**** DATASET EXTRACT

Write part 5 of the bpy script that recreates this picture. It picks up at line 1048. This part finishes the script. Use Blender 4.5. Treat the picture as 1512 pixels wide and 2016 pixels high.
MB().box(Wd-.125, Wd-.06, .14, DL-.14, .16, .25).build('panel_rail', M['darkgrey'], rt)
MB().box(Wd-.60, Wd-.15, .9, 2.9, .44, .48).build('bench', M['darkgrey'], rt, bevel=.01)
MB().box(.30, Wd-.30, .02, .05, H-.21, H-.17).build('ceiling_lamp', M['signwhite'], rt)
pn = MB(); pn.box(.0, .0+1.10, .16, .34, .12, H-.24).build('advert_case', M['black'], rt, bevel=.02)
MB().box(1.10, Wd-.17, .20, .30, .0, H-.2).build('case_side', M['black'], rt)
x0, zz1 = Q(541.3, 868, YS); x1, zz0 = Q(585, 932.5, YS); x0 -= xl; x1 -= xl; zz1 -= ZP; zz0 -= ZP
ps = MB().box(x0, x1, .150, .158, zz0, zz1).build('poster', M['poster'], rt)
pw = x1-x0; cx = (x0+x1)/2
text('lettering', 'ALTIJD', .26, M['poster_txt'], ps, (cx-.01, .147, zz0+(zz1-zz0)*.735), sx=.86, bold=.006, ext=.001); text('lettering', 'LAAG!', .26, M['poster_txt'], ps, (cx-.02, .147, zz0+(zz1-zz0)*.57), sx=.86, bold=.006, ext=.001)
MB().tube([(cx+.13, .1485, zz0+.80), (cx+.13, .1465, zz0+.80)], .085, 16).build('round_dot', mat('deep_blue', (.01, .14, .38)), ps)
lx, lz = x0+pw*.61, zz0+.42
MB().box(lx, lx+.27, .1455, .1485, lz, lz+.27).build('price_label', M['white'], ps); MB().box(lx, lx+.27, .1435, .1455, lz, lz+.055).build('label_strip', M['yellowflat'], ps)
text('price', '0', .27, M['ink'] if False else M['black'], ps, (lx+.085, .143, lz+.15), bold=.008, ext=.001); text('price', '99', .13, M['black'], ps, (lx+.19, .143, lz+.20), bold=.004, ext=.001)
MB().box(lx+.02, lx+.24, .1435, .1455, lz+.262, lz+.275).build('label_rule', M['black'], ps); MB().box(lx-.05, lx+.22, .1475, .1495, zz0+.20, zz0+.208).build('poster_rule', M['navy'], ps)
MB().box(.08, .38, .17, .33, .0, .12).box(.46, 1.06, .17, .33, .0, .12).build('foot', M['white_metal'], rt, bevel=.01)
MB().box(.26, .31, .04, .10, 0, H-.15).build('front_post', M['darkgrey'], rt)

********

→ TASK DIRECTIONS: Give an exact copy of all the data shown above.

→ EXERCISE SOLUTION:
Write part 5 of the bpy script that recreates this picture. It picks up at line 1048. This part finishes the script. Use Blender 4.5. Treat the picture as 1512 pixels wide and 2016 pixels high.
MB().box(Wd-.125, Wd-.06, .14, DL-.14, .16, .25).build('panel_rail', M['darkgrey'], rt)
MB().box(Wd-.60, Wd-.15, .9, 2.9, .44, .48).build('bench', M['darkgrey'], rt, bevel=.01)
MB().box(.30, Wd-.30, .02, .05, H-.21, H-.17).build('ceiling_lamp', M['signwhite'], rt)
pn = MB(); pn.box(.0, .0+1.10, .16, .34, .12, H-.24).build('advert_case', M['black'], rt, bevel=.02)
MB().box(1.10, Wd-.17, .20, .30, .0, H-.2).build('case_side', M['black'], rt)
x0, zz1 = Q(541.3, 868, YS); x1, zz0 = Q(585, 932.5, YS); x0 -= xl; x1 -= xl; zz1 -= ZP; zz0 -= ZP
ps = MB().box(x0, x1, .150, .158, zz0, zz1).build('poster', M['poster'], rt)
pw = x1-x0; cx = (x0+x1)/2
text('lettering', 'ALTIJD', .26, M['poster_txt'], ps, (cx-.01, .147, zz0+(zz1-zz0)*.735), sx=.86, bold=.006, ext=.001); text('lettering', 'LAAG!', .26, M['poster_txt'], ps, (cx-.02, .147, zz0+(zz1-zz0)*.57), sx=.86, bold=.006, ext=.001)
MB().tube([(cx+.13, .1485, zz0+.80), (cx+.13, .1465, zz0+.80)], .085, 16).build('round_dot', mat('deep_blue', (.01, .14, .38)), ps)
lx, lz = x0+pw*.61, zz0+.42
MB().box(lx, lx+.27, .1455, .1485, lz, lz+.27).build('price_label', M['white'], ps); MB().box(lx, lx+.27, .1435, .1455, lz, lz+.055).build('label_strip', M['yellowflat'], ps)
text('price', '0', .27, M['ink'] if False else M['black'], ps, (lx+.085, .143, lz+.15), bold=.008, ext=.001); text('price', '99', .13, M['black'], ps, (lx+.19, .143, lz+.20), bold=.004, ext=.001)
MB().box(lx+.02, lx+.24, .1435, .1455, lz+.262, lz+.275).build('label_rule', M['black'], ps); MB().box(lx-.05, lx+.22, .1475, .1495, zz0+.20, zz0+.208).build('poster_rule', M['navy'], ps)
MB().box(.08, .38, .17, .33, .0, .12).box(.46, 1.06, .17, .33, .0, .12).build('foot', M['white_metal'], rt, bevel=.01)
MB().box(.26, .31, .04, .10, 0, H-.15).build('front_post', M['darkgrey'], rt)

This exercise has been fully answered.